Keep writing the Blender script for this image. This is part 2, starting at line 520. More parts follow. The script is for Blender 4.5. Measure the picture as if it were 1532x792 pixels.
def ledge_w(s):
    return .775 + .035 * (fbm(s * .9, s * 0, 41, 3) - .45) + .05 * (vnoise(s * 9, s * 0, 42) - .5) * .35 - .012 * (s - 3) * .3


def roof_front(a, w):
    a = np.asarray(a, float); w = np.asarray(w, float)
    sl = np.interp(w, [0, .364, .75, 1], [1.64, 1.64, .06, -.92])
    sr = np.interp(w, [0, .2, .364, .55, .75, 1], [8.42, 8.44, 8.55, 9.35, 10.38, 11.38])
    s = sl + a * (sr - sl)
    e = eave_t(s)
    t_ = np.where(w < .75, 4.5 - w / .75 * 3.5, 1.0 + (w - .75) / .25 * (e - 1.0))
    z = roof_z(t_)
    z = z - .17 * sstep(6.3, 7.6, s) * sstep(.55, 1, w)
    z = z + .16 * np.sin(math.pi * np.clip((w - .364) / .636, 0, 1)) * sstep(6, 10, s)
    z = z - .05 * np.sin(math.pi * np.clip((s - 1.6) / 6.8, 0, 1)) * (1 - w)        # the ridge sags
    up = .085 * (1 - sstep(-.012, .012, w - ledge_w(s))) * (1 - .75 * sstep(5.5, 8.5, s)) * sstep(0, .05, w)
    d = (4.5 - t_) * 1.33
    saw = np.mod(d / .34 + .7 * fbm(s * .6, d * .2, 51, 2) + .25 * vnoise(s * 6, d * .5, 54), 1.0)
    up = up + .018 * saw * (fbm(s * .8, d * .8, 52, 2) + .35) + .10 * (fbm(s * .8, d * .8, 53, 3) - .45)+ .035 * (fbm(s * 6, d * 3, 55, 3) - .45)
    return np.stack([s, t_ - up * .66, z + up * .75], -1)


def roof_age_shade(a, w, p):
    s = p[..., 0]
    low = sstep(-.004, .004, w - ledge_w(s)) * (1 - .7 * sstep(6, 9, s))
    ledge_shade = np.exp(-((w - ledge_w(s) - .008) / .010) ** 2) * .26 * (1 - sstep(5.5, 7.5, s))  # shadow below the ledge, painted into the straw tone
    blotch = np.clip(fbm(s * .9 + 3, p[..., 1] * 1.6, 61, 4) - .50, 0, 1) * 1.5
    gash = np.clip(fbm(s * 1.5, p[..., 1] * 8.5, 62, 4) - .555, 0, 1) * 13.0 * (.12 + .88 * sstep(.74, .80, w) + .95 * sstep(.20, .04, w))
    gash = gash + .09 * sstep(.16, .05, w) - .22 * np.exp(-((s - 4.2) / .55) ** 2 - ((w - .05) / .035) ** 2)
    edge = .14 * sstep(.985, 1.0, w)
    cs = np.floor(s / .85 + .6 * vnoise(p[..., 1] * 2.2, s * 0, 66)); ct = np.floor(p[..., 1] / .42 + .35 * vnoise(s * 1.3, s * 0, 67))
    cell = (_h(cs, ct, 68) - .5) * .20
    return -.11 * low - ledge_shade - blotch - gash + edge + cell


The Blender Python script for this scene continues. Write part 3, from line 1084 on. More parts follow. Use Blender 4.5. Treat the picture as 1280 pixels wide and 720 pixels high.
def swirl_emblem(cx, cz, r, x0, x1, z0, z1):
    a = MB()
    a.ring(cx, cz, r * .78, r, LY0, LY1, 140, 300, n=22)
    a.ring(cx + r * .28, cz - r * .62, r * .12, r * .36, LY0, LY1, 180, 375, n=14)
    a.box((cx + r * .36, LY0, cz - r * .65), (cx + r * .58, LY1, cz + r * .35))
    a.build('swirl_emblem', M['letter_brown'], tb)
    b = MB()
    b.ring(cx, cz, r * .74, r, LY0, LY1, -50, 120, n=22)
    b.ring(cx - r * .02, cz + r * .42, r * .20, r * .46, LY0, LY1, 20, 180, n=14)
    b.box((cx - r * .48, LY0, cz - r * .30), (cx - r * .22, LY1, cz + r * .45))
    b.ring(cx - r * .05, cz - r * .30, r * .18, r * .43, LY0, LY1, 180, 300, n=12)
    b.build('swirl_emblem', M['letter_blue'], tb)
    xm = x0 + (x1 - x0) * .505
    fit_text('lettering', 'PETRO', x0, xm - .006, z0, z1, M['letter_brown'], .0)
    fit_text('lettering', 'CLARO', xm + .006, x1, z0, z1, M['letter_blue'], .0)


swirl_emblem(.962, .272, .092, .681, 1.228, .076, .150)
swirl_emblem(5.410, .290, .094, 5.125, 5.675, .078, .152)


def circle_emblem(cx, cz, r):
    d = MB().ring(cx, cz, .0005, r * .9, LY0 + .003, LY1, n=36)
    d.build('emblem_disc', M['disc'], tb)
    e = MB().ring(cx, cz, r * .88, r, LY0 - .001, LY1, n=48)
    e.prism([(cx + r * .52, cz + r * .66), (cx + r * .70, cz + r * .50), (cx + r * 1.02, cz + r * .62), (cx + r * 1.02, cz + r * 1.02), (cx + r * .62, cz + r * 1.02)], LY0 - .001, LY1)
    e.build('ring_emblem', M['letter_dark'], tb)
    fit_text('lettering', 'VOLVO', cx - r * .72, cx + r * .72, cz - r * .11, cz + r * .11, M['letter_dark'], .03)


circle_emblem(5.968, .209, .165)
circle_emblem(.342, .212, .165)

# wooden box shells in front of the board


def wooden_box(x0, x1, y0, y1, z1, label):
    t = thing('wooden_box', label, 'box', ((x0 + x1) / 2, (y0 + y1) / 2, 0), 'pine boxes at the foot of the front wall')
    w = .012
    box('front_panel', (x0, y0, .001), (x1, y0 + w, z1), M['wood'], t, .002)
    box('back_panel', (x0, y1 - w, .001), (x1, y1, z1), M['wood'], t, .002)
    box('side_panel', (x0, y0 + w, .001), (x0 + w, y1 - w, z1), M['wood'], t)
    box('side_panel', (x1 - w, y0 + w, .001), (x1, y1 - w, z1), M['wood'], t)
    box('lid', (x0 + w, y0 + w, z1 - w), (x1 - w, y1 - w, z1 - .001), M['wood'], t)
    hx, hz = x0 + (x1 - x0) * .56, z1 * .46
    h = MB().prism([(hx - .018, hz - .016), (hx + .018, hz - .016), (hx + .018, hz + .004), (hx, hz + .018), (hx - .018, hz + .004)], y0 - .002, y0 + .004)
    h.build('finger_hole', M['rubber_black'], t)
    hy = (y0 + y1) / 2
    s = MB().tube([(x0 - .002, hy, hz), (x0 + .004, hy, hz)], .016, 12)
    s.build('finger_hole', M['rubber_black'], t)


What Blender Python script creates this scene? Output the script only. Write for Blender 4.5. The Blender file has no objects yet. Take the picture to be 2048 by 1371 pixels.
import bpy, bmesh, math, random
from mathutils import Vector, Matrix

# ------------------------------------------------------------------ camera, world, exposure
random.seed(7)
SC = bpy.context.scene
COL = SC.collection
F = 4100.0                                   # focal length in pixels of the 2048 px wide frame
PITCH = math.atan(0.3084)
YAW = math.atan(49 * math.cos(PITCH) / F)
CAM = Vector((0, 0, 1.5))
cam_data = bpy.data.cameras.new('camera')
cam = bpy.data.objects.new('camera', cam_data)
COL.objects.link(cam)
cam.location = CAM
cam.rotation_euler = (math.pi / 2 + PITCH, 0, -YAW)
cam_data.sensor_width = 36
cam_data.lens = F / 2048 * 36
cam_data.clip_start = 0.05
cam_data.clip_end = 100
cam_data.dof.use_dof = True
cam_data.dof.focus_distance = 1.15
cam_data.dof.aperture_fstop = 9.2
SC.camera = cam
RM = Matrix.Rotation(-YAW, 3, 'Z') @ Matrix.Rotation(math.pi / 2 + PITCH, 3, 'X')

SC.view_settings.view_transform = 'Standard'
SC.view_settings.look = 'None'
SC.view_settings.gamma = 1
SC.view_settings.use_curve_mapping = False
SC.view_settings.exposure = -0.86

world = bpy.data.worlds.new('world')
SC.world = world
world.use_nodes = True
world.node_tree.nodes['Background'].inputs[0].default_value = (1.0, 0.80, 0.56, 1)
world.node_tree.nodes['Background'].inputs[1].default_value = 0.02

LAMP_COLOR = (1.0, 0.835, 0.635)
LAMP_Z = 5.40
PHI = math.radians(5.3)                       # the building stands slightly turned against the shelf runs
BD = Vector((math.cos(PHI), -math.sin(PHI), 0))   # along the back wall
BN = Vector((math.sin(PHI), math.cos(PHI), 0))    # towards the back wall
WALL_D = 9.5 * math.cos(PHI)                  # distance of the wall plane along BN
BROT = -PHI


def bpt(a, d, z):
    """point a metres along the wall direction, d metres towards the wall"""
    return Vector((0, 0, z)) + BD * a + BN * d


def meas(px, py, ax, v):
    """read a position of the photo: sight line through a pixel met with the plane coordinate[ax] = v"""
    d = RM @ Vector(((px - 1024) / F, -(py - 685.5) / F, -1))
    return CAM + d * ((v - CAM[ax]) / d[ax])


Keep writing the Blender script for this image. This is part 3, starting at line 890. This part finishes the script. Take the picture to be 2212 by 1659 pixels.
#####
## GIVEN INSTRUCTION
Copy out all lines above that include the string "from".

## ANSWER BELOW
The Blender Python script for this scene continues. Write part 3, from line 1084 on. More parts follow. Use Blender 4.5. Treat the picture as 1280 pixels wide and 720 pixels high.
from mathutils import Vector, Matrix